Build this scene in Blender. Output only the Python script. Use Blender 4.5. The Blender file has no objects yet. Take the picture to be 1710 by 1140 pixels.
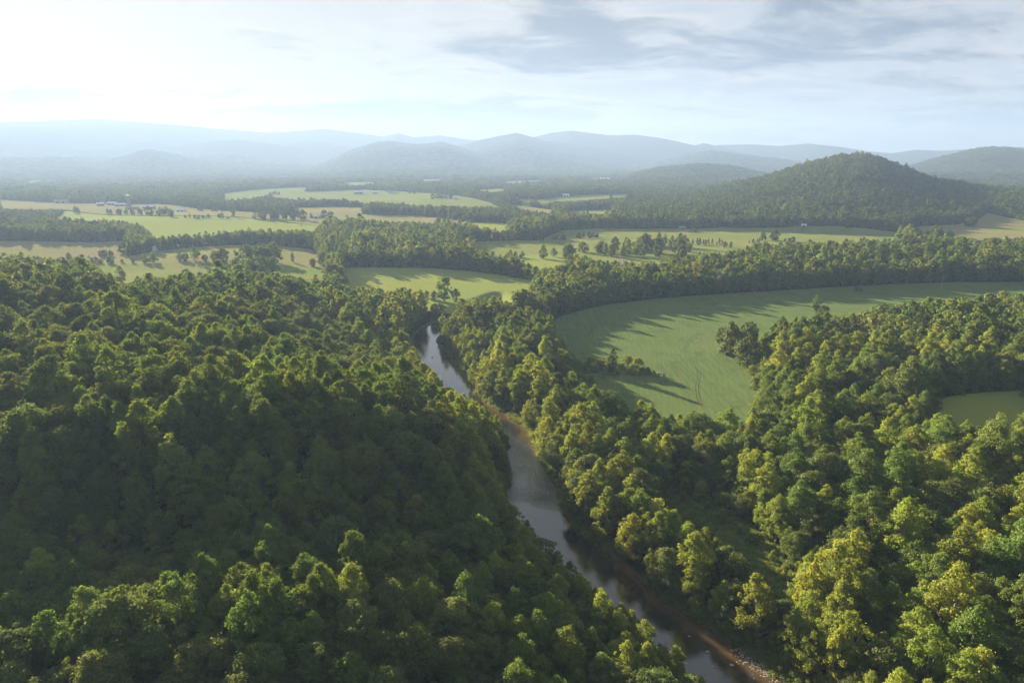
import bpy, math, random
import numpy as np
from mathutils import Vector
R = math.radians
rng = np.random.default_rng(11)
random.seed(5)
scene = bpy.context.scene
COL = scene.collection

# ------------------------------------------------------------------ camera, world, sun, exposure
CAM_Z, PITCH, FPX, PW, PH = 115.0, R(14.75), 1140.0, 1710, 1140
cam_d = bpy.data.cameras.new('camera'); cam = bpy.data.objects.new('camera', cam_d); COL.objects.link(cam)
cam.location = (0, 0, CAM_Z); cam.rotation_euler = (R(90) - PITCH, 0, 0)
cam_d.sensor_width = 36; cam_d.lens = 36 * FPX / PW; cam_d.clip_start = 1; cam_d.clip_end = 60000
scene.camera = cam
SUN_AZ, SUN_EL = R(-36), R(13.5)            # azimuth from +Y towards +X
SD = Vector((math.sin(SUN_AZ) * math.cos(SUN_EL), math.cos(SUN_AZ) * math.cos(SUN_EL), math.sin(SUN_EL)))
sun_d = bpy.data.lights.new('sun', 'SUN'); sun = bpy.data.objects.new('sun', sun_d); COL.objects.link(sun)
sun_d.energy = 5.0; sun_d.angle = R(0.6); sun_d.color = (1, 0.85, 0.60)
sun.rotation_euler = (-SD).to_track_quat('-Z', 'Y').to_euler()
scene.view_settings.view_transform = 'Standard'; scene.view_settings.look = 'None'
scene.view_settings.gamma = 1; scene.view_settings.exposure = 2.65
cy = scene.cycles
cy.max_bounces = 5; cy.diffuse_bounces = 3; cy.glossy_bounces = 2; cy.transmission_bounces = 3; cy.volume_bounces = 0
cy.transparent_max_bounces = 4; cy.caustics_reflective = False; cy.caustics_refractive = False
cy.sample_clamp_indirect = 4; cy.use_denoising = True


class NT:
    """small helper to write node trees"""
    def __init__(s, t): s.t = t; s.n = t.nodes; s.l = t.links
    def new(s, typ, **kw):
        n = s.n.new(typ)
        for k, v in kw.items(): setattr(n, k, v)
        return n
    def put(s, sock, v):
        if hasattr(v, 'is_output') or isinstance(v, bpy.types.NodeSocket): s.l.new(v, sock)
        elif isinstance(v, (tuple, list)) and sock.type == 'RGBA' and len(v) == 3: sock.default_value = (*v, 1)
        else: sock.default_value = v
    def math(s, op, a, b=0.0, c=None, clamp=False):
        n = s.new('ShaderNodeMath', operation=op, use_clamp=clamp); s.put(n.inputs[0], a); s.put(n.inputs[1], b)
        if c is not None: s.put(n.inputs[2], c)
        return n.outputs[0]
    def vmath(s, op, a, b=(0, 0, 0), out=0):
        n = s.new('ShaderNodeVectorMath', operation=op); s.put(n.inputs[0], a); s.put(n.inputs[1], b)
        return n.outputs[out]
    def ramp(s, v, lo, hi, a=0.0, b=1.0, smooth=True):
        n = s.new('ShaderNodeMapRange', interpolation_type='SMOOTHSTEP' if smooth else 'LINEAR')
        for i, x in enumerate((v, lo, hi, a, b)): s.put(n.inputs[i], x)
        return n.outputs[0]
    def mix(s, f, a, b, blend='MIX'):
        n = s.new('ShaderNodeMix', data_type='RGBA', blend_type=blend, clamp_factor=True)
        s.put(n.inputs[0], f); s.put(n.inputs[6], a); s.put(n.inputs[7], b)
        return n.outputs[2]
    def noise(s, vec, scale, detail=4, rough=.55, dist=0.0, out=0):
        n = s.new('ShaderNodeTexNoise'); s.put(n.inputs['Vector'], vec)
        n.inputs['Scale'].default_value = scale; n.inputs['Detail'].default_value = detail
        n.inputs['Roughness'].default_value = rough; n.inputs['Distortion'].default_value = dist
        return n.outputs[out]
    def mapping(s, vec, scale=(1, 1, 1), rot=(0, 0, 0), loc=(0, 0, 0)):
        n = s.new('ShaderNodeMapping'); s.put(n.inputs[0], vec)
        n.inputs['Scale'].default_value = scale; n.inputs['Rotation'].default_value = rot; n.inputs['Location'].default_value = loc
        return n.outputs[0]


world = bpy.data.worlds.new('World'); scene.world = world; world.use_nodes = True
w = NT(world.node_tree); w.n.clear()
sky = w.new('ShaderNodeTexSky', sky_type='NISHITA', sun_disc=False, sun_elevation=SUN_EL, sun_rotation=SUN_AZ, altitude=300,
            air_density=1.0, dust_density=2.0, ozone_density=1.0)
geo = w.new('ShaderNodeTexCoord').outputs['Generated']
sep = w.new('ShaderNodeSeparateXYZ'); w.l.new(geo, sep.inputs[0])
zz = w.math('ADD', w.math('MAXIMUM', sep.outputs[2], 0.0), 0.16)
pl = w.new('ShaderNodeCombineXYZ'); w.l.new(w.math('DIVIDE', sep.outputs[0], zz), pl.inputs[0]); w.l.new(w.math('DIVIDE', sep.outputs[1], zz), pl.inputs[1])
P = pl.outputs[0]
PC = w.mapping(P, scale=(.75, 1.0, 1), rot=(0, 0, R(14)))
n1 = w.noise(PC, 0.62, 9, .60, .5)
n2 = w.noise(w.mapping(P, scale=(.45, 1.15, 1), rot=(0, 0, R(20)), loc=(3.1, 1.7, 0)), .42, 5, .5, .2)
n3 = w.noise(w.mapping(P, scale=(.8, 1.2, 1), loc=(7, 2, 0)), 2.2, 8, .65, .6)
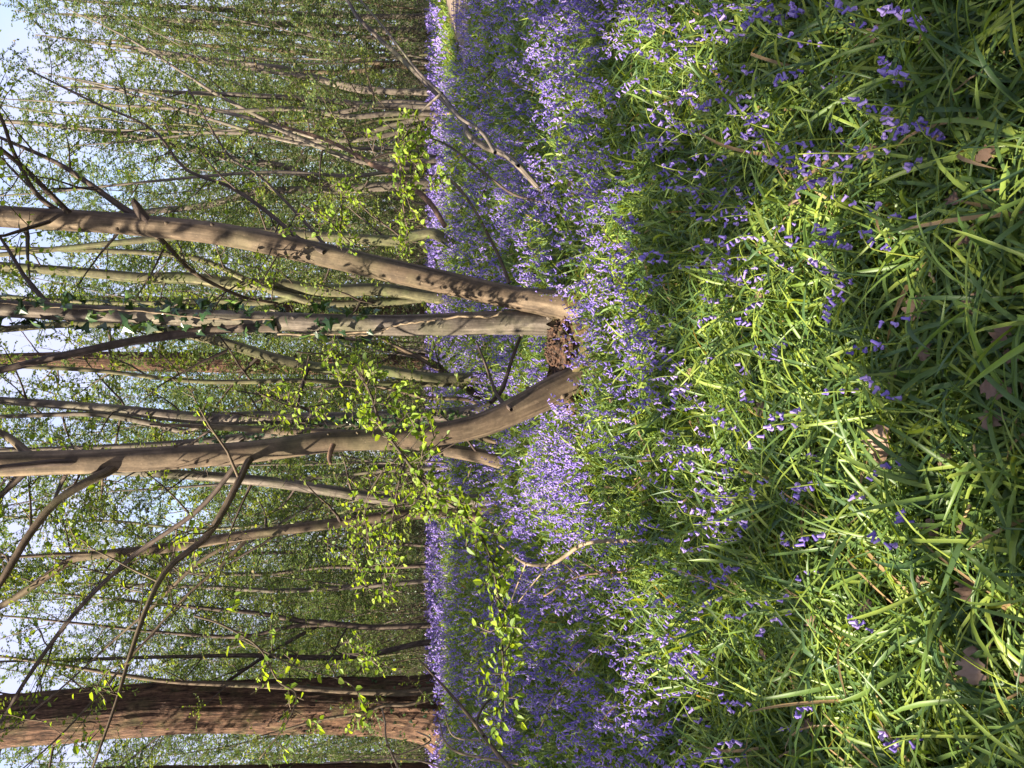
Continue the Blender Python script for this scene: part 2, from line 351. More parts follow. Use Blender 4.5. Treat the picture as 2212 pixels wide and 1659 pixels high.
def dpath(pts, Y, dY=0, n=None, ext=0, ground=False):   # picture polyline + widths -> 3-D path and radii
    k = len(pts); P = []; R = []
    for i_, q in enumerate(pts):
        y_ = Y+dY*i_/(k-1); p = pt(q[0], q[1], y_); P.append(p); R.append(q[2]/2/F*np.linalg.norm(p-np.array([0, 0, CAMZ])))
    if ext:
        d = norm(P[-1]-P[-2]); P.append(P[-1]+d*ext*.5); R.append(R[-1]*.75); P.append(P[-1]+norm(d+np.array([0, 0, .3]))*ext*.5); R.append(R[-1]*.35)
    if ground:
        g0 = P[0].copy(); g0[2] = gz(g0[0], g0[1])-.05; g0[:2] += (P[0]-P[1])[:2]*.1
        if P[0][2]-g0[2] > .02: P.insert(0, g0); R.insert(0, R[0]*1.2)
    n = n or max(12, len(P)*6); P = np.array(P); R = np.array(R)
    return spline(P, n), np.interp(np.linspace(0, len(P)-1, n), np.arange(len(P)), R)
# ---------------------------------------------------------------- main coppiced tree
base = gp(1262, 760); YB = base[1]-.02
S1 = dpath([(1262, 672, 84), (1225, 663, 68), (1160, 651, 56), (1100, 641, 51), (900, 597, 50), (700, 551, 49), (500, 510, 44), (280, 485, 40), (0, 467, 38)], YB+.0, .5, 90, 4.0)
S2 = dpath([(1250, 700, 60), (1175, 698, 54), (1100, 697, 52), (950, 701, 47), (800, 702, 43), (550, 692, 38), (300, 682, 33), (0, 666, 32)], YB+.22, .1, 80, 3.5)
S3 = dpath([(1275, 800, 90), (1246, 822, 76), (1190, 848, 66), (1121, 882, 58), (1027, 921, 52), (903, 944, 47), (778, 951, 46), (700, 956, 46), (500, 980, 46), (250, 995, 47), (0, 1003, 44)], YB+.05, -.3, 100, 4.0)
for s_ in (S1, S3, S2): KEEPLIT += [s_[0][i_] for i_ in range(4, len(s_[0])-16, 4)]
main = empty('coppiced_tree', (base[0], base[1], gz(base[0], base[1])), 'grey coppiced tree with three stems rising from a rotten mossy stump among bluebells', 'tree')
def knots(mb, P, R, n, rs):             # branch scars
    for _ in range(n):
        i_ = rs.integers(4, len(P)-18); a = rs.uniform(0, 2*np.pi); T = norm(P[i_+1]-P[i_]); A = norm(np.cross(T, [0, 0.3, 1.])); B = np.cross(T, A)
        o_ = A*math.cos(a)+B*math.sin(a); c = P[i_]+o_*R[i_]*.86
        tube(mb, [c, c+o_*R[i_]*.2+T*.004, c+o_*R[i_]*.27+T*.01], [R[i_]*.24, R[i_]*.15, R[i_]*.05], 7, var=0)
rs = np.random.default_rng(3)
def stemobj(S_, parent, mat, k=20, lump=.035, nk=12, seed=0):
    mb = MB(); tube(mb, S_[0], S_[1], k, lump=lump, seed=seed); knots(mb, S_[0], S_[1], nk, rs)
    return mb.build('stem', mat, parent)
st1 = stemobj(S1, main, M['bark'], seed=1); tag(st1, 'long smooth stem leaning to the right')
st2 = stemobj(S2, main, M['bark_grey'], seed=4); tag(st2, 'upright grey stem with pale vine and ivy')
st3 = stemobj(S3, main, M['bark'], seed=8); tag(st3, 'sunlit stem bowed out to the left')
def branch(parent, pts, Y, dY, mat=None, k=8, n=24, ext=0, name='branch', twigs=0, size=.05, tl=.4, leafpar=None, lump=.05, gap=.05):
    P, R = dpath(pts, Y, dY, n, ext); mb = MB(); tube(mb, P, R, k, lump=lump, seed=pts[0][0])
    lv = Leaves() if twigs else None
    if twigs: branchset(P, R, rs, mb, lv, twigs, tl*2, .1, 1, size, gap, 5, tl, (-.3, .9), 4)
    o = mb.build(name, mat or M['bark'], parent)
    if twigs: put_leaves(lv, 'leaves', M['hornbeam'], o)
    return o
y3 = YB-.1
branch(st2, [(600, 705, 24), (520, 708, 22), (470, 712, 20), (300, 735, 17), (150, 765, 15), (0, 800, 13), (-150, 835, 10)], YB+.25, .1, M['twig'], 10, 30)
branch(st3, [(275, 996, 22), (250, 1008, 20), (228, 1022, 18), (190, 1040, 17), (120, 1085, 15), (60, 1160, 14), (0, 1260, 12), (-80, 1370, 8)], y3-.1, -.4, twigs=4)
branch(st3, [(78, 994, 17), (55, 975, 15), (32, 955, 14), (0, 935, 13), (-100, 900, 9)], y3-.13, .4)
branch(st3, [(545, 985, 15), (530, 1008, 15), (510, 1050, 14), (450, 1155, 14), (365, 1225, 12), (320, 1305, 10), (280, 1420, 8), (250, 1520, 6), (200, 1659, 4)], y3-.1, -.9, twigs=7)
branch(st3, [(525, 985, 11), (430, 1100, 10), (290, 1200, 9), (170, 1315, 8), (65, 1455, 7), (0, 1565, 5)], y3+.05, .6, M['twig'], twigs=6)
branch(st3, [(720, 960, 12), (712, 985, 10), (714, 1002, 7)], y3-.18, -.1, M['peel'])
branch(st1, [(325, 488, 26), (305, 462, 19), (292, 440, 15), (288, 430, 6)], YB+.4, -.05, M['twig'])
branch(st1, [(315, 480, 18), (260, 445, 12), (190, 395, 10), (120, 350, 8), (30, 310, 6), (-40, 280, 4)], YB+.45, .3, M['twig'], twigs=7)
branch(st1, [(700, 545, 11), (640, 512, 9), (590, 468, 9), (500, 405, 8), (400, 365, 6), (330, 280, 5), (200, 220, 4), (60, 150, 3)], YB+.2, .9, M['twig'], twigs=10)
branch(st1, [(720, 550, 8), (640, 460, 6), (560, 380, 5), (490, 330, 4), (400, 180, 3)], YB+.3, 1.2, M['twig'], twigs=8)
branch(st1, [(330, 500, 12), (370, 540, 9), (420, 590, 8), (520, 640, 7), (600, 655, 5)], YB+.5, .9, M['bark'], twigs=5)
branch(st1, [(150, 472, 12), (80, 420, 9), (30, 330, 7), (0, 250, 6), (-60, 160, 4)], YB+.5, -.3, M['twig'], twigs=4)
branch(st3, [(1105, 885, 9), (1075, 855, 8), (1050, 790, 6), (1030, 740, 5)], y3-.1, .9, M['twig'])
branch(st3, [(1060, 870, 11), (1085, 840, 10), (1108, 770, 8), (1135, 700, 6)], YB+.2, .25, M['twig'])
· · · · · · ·
Leave the pictures out and reproduce exactly the lines from the top of the listing above through the line with "COL = scene.collection".

Build this scene in Blender. Output only the Python script. Use Blender 4.5. The Blender file has no objects yet. Take the picture to be 1710 by 1140 pixels.
import bpy, math, random
import numpy as np
from mathutils import Vector
R = math.radians
rng = np.random.default_rng(11)
random.seed(5)
scene = bpy.context.scene
COL = scene.collection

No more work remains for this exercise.